Fermented Tea Leaves
Exploring laphet in Myanmar, fermenting tea leaves at home, finding laphet, a 🐇🕳️
A few weeks ago, I started reading The Tea Girl of Hummingbird Lane, a novel by Lisa See. I was immediately delighted by the luscious description of the cloud-forested mountains and ancient tea trees in the remote regions of Yunnan Province. (Though I do not live in anything close to a cloud forest, for the last few days, my home’s mountainous ridges have been shrouded in low clouds that hide and reveal trees in misty, ever-changing renderings of the forest in the first hours of light. This somehow amplifies my imagination.) I am also enchanted because I know this region is just east of the area we visited in Myanmar. Camellia sinensis, the tea plant, is thought to have originated in these mountainous regions in the borderlands of Myanmar and China. Reading this transported my memory to this region of the world and the tea plants that we saw. While we didn’t see the making of pu’er (or pu’erh) tea 普洱茶, the fermentation and processing of which is described in this book, we did see the arduous sorting and processing that is also described for the reader. We did see tea fermentation, but that was for laphet လက်ဖက်, fermented tea leaves for eating.

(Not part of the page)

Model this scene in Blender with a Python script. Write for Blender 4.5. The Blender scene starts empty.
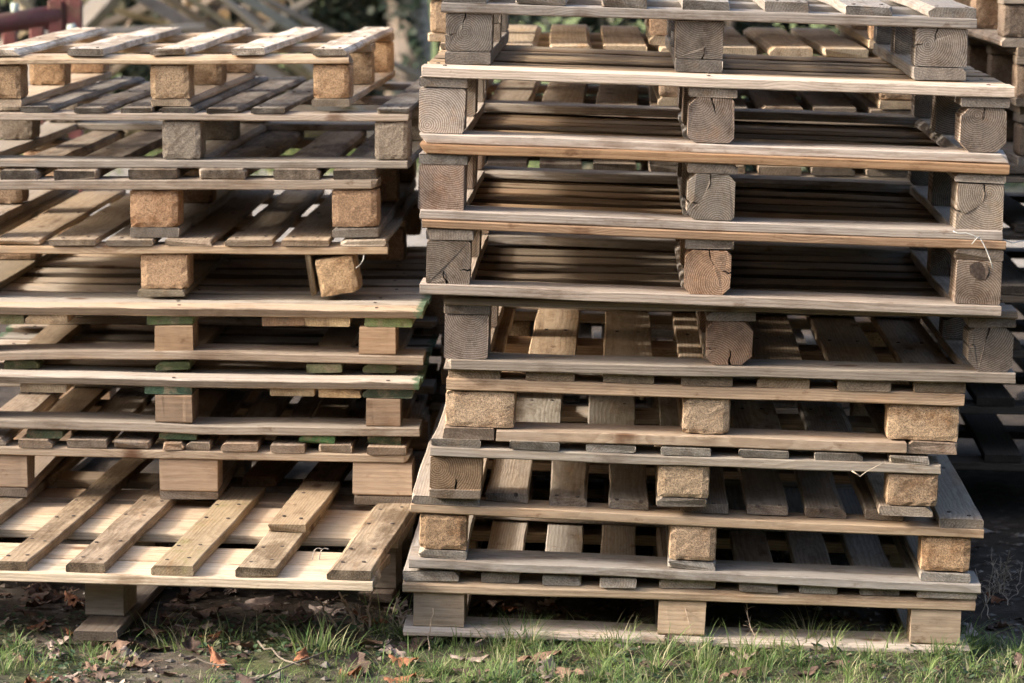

Back to Myanmar and laphet in a moment. This was the second time in the last few months pu’er came across my consciousness. I needed to understand this tea more. I spoke to a friend and she arranged a tea course at our favorite local tea shop two weeks ago. It was an amazing experience, and I learned I am only just beginning down a rabbit hole that could swallow me for years. I will write about the pu’er tasting next week, meanwhile back to the post I’d planned.
Meet Laphet
In the northern mountains of Myanmar, the climate and soils create a perfect combination to grow tea—not too hot, not too cold, not too wet, not too dry, with mountain soils that are not too fertile yet still rich and slightly acidic. Of all the tea-growing regions in Asia, it was here in ancient times that people started also to eat their tea leaves. Eating tea leaves is older than written history. Stories tell of indigenous tribes fermenting the leaves in bamboo tubes and other vessels. So many of the world’s ferments have origin stories that stem from haste that results in neglect that causes a seemingly magical transformation. The beginning of this practice is lost to time. Folklore indicates that tea was introduced into what is modern-day Myanmar during the Pagan dynasty, the Burmese kingdom that unified the regions, around the twelfth century. Somewhere along the way, laphet became a symbol of peace and an offering between warring kingdoms. It was shared and eaten after settling a dispute throughout pre-colonial times.
We went to Myanmar in December of 2016. The we, being Christopher and I with our youngest two children, who were 17 and 19 at the time. On our second day there, we met our first laphet thoke (tea leaf salad) at a small stand in the Yangon Zoo. If only I could take you down this tangential path of white tigers and hand-feeding wilted greens to the hippopotamus in a journey of the horror and grandeur of a colonial past. I only mention it because this is how ubiquitous laphet is as an afternoon snack. Laphet thoke is the nachos of Burmese snack bars. We sat in this surreal zoo, tiny chairs around a small table, and our knees hugged the edges as we bent over the salad. It was served with hot tea. It was delicious, and because of that, or the dizzying heat and long hours of jet-lagged walking that had landed us there in the first place, Christopher and I decided at that moment to eat laphet anytime we recognized it on a menu. It was love at first bite. (Our teenage children may not have felt the same way.)




While it could be called the national dish because everyone eats it and crosses all social barriers, it is prepared differently from place to place. Two makers next door to each other using the exact same ingredients would come out with a unique plate of laphet. The spicy, salty, bitter, crunchy, oily bits all go together magically and cannot be compared to anything in Western culture.
Laphet thoke is a meal-like salad and ahlu laphet is the snack. The basics are similar but served differently. The snack is served in divided lacquer dishes, with each element separated like spokes around the center of fermented tea leaves, which have been flavored with garlic, chile peppers, salt, fresh lemon juice, and peanut oil. For the meal-like salad, the parts are served together piled in a bowl with a little bit of fresh cabbage and perhaps some fresh tomato. The elements are various deep-fried crispy crunchies; deep-fried garlic pieces, fried prawn bits, deep-fried peanuts, fried split peas or garbanzo beans, deep-fried shallots, and toasted sesame seeds.



We were exploring Bagan and were due to go to Namshan in the northern mountains of the Shan state the next day when I received a message from my contact in the Shan state. “Sorry for my late reply due to a bad connection. I'm not sure if it is a good time to come here for you because a few fighting are happening around Kyaukme and a lot of Palaung people are coming to Kyaukme for their safety.”